Not to be confused with Von Mangoldt function.

For other uses of "Λ", see Lambda.

The de Bruijn–Newman constant, denoted by ${\displaystyle \Lambda }$ and named after Nicolaas Govert de Bruijn and Charles Michael Newman, is a mathematical constant defined via the zeros of a certain function ${\displaystyle H(\lambda ,z)}$, where ${\displaystyle \lambda }$ is a real parameter and ${\displaystyle z}$ is a complex variable. More precisely,

${\displaystyle H(\lambda ,z):=\int _{0}^{\infty }e^{\lambda u^{2}}\Phi (u)\cos(zu)\,du}$,

where ${\displaystyle \Phi }$ is the super-exponentially decaying function

${\displaystyle \Phi (u)=\sum _{n=1}^{\infty }(2\pi ^{2}n^{4}e^{9u}-3\pi n^{2}e^{5u})e^{-\pi n^{2}e^{4u}}}$

and ${\displaystyle \Lambda }$ is the unique real number with the property that ${\displaystyle H}$ has only real zeros if and only if ${\displaystyle \lambda \geq \Lambda }$.
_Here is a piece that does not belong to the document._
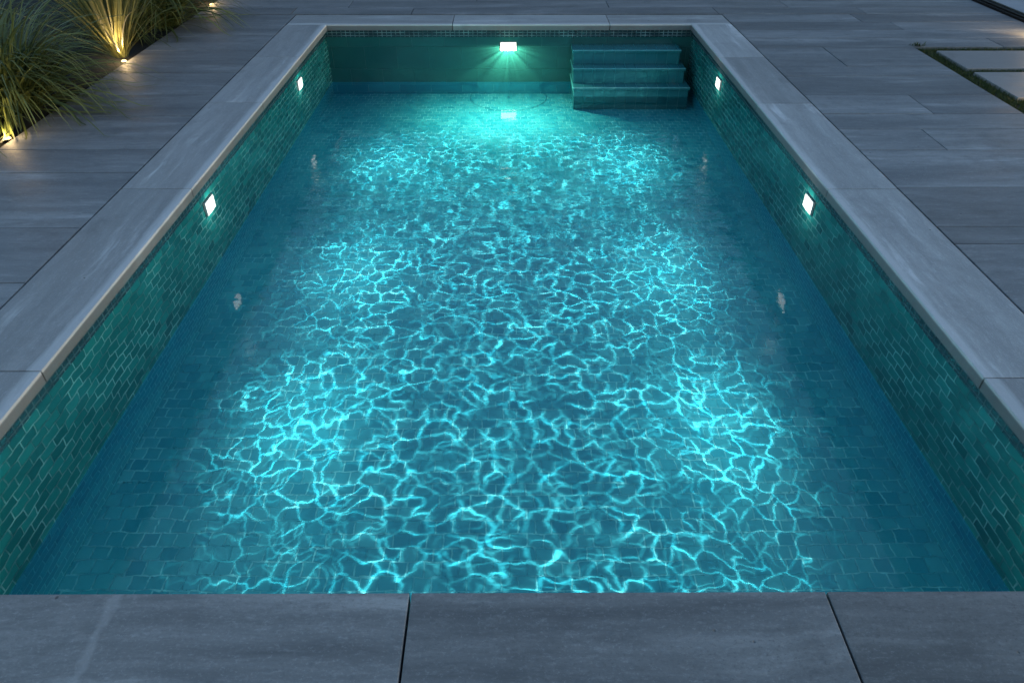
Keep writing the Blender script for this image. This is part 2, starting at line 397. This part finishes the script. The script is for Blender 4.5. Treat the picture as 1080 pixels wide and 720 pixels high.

The constant is closely connected with Riemann hypothesis. Indeed, the Riemann hypothesis is equivalent to the conjecture that ${\displaystyle \Lambda \leq 0}$.^[1] Brad Rodgers and Terence Tao proved that ${\displaystyle \Lambda \geq 0}$, so the Riemann hypothesis is equivalent to ${\displaystyle \Lambda =0}$.^[2] A simplified proof of the Rodgers–Tao result was later given by Alexander Dobner.^[3]

History

De Bruijn showed in 1950 that ${\displaystyle H}$ has only real zeros if ${\displaystyle \lambda \geq 1/2}$, and moreover, that if ${\displaystyle H}$ has only real zeros for some ${\displaystyle \lambda }$, ${\displaystyle H}$ also has only real zeros if ${\displaystyle \lambda }$ is replaced by any larger value.^[4] Newman proved in 1976 the existence of a constant ${\displaystyle \Lambda }$ for which the "if and only if" claim holds; and this then implies that ${\displaystyle \Lambda }$ is unique. Newman also conjectured that ${\displaystyle \Lambda \geq 0}$,^[5] which was proven forty years later, by Brad Rodgers and Terence Tao in 2018.

Upper bounds

De Bruijn's upper bound of ${\displaystyle \Lambda \leq 1/2}$ was not improved until 2008, when Ki, Kim and Lee proved ${\displaystyle \Lambda <1/2}$, making the inequality strict.^[6]

In December 2018, the 15th Polymath project improved the bound to ${\displaystyle \Lambda \leq 0.22}$.^[7][8][9] A manuscript of the Polymath work was submitted to arXiv in late April 2019,^[10] and was published in the journal Research In the Mathematical Sciences in August 2019.^[11]

This bound was further slightly improved in April 2020 by Platt and Trudgian to ${\displaystyle \Lambda \leq 0.2}$.^[12]

Historical bounds

Historical lower bounds

Year	Lower bound on Λ	Authors
1987	−50[13]	Csordas, G.; Norfolk, T. S.; Varga, R. S.
1990	−5[14]	te Riele, H. J. J.
1991	−0.0991[15]	Csordas, G.; Ruttan, A.; Varga, R. S.
1993	−5.895×10−9[16]	Csordas, G.; Odlyzko, A.M.; Smith, W.; Varga, R.S.
2000	−2.7×10−9[17]	Odlyzko, A.M.
2011	−1.1×10−11[18]	Saouter, Yannick; Gourdon, Xavier; Demichel, Patrick
2018	≥0[2]	Rodgers, Brad; Tao, Terence

Historical upper bounds

Year	Upper bound on Λ	Authors
1950	≤ 1/2[4]	de Bruijn, N.G.
2008	< 1/2[6]	Ki, H.; Kim, Y-O.; Lee, J.
2019	≤ 0.22[7]	Polymath, D.H.J.
2020	≤ 0.2[12]	Platt, D.; Trudgian, T.